General Manager of The Leela Hotel, Goa, Shridhar Naik has said that the business brought in to The Leela Goa By Thomas Cook UK is expected to be routed through other charter companies operating in that region. “We do not forecast any loss of business owing to this development and we have taken steps to cushion the blow given that this was anticipated,” he said.

Nandivardhan Jain, chief executive officer of advisory firm Noesis Capital, said the impact on hotels would be confined largely to markets like Goa and Kerala. Local hotels will now have to up their ante and look to tapping the domestic business as well as the meetings and conferences niche. An increase in tourists from Russia and Israel (Which will have direct flights to Goa from October) could step in the void created by British Tourists.

Thomas Cook UK which shut down operations on Monday, leaving hundreds of tourists stranded in Europe, was among the largest overseas tour operators selling sun and surf holidays in Goa during winter.

Goa has been a traditional winter holiday spot for Europeans, especially from Russian and UK, who come to the sunshine state to beat the freezing cold winters in their countries.

Earlier this year, Finnair discontinued its operations in Goa who for the last 25 years had been flying Scandinavian tourists to the State. In 2014-2015, Germany’s Condor, one of the first airlines to start charter operations to Goa, discontinued operations citing high costs.

Savio Massias of TTAG and Nikhil Desai of GTDC

Thomas Cook UK’s fall comes as a third setback to Goa as in the category of foreign tourists visiting Goa every year, the number of British tourists were second only to Russian tourists.

Meanwhile, the Civil Aviation Authority has launched a dedicated Thomas Cook Page to help customers who are affected with the closure. Getting one’s money back depends on how one has paid for the flight, for which the options are listed below.

If one has booked with a credit card: if the booking cost between £100 and £30,000 and any of it was paid for on credit card, one may be able to claim under section 75 of the Consumer Credit Act. Get in touch with the credit card provider and claim for costs not received.

If one has booked with a debit card: Get in touch with one’s debit card provider as soon as possible as in some cases there is protection on purchases and a claim can be made.

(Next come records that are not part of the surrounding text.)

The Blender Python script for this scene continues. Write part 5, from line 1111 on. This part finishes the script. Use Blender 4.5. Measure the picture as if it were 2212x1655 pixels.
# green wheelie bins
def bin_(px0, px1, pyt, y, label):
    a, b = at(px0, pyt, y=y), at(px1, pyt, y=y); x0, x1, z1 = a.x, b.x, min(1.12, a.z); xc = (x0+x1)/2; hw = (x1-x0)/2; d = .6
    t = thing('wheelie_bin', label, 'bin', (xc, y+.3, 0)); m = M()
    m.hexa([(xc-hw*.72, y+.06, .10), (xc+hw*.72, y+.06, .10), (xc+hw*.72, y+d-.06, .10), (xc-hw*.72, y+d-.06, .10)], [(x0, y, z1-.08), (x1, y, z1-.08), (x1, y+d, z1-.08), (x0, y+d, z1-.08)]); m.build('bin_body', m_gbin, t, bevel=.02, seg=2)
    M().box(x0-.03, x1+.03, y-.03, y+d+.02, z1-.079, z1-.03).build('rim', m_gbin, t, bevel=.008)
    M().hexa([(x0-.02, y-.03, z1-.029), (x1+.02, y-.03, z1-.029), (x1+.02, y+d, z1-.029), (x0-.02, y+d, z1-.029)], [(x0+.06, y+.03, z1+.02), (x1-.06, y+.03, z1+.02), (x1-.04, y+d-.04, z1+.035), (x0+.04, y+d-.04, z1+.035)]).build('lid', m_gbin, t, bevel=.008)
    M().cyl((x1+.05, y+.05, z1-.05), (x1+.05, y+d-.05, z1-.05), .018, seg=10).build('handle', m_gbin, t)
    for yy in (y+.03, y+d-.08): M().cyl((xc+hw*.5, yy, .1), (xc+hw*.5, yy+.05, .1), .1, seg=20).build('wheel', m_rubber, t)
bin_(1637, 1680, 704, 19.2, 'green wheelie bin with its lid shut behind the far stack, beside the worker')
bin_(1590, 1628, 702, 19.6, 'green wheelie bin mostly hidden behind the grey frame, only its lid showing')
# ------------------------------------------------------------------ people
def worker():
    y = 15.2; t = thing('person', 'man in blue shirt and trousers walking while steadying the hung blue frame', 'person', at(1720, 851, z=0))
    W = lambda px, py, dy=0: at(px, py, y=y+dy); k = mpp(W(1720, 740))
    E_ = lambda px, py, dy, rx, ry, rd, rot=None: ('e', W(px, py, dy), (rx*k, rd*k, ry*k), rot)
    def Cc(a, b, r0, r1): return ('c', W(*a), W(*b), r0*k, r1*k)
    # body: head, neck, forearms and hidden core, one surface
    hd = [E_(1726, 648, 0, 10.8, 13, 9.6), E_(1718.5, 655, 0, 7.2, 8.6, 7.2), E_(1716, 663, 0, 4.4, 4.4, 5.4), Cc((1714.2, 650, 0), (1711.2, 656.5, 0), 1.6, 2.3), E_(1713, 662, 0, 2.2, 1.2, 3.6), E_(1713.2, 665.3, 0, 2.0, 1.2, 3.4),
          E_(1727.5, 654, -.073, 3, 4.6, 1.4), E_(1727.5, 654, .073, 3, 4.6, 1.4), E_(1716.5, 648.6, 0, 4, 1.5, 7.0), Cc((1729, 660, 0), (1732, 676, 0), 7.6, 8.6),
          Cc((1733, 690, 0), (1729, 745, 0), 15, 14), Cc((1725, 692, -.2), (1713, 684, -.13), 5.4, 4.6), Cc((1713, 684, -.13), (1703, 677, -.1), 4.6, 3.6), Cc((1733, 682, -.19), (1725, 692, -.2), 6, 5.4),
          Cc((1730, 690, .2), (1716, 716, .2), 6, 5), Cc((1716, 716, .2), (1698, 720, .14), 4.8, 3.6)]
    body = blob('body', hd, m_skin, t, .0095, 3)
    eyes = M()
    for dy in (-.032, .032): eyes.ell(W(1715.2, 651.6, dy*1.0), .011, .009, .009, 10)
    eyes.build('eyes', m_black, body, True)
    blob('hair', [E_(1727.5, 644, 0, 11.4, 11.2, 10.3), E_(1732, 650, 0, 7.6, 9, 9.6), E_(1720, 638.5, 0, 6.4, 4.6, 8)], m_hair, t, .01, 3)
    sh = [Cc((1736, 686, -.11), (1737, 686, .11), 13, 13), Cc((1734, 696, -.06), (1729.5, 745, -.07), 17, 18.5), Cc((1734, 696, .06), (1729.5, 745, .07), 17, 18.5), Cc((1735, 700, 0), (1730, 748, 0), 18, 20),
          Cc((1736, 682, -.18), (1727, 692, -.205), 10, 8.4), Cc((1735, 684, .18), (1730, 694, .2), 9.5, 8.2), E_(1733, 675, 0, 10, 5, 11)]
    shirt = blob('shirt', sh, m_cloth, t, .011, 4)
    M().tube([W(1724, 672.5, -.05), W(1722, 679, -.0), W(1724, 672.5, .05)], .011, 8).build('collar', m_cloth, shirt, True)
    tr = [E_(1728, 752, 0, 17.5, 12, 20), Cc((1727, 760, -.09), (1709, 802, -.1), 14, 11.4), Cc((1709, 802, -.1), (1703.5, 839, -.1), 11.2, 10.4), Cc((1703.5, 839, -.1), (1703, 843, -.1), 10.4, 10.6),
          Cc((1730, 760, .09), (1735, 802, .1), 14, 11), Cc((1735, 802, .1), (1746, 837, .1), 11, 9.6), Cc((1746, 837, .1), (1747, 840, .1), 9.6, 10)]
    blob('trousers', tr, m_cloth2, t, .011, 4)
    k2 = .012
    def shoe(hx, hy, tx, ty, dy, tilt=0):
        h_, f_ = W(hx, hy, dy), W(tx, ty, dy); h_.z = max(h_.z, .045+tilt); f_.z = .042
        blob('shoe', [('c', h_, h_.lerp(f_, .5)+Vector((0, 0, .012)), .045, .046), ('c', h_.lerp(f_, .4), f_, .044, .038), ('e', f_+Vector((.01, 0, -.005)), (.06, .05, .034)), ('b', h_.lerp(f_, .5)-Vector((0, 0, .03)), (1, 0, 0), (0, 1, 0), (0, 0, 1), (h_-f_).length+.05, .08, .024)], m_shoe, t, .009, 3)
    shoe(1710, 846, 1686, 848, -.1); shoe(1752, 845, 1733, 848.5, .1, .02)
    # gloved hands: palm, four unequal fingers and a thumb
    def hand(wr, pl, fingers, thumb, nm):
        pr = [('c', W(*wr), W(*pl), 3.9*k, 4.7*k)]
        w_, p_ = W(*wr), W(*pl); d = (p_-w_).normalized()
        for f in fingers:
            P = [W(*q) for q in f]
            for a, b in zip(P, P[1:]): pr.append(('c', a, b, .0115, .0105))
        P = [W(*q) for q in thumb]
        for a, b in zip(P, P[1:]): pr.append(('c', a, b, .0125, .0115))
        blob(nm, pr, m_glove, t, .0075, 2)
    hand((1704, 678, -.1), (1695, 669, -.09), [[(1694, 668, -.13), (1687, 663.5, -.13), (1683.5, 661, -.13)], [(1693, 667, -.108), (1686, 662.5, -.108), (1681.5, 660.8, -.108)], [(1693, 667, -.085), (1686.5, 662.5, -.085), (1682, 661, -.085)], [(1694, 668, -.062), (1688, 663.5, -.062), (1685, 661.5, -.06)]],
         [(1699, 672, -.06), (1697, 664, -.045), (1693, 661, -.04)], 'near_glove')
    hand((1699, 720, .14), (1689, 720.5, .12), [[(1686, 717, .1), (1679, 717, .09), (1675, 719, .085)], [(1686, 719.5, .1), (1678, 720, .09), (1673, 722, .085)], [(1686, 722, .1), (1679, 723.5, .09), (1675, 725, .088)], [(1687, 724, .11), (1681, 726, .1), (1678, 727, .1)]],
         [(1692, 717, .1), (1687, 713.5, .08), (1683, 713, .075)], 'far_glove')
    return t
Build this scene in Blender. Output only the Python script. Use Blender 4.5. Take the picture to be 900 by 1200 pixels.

If one has paid with PayPal: As PayPal offers buyer protection, it’s advisable to quickly get in touch as soon as possible and try to get the money back.

Check the policy to see if it covers ‘airline failure’ which could mean the money could be recovered partly. This usually includes the cost of the original flight, or the cost of a new flight to get one home if you’ve already traveled.

The Civil Aviation Authority is providing new flights to return all Brits abroad to the UK, which will be operating within the next two weeks until the 6th October 2019. After this date, one will need to make their own travel arrangements – although it’s worth noting that for a small number of locations passengers will need to book their own return flights.

Some of the travel firm’s packages included flights with different airlines which are not part of the Thomas Cook group – in this case, the flights will still be valid (although hotel and transfers etc will still be affected).

Normally when a travel firm goes bankrupt and has an airline, other airlines will offer affected passengers discounted rates on the same routes. One can make use of these ‘rescue fares’ by providing evidence of the original airline booking.